Question: Charity is sometimes criticised for being impersonal and patronising and assuaging our guilt. How does the concept of service differ from charity?

Sri Chinmoy: Charity and service are spelled differently and their meanings also are totally different. Whenever we use the term ‘charity’, there is a feeling of superiority and inferiority. Let us say that I have millions and billions of dollars and you have nothing. I feel that you are an object of pity, so I give you ten dollars. At that time, I feel that you are a beggar and do not deserve even ten dollars. So this is charity, and it is the wrong approach for dealing with others.

If I say that I am helping you, I am also making a deplorable mistake. Who am I to help anyone? If I say that I help the world, then I am the worst possible fool. Only God can help. I can only serve, and I must serve out of a feeling of oneness. If a mother hears her child crying because he is hungry, immediately she comes to feed him.
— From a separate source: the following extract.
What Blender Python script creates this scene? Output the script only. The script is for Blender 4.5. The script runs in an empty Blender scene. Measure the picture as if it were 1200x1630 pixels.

When the mother gives food to the child, she does not think that her child is inferior. No, she has already established her oneness with the child, and she feels the child’s hunger as her own.

When we establish our oneness with the rest of the world, we feel the entire world as our very own. When I offer something to you because you are in need, I feel that I am only giving to my larger self. In serving you, I feel that I am serving myself. This is the spiritual approach — not charity, with its feeling of superiority and inferiority, but service, which is based on oneness.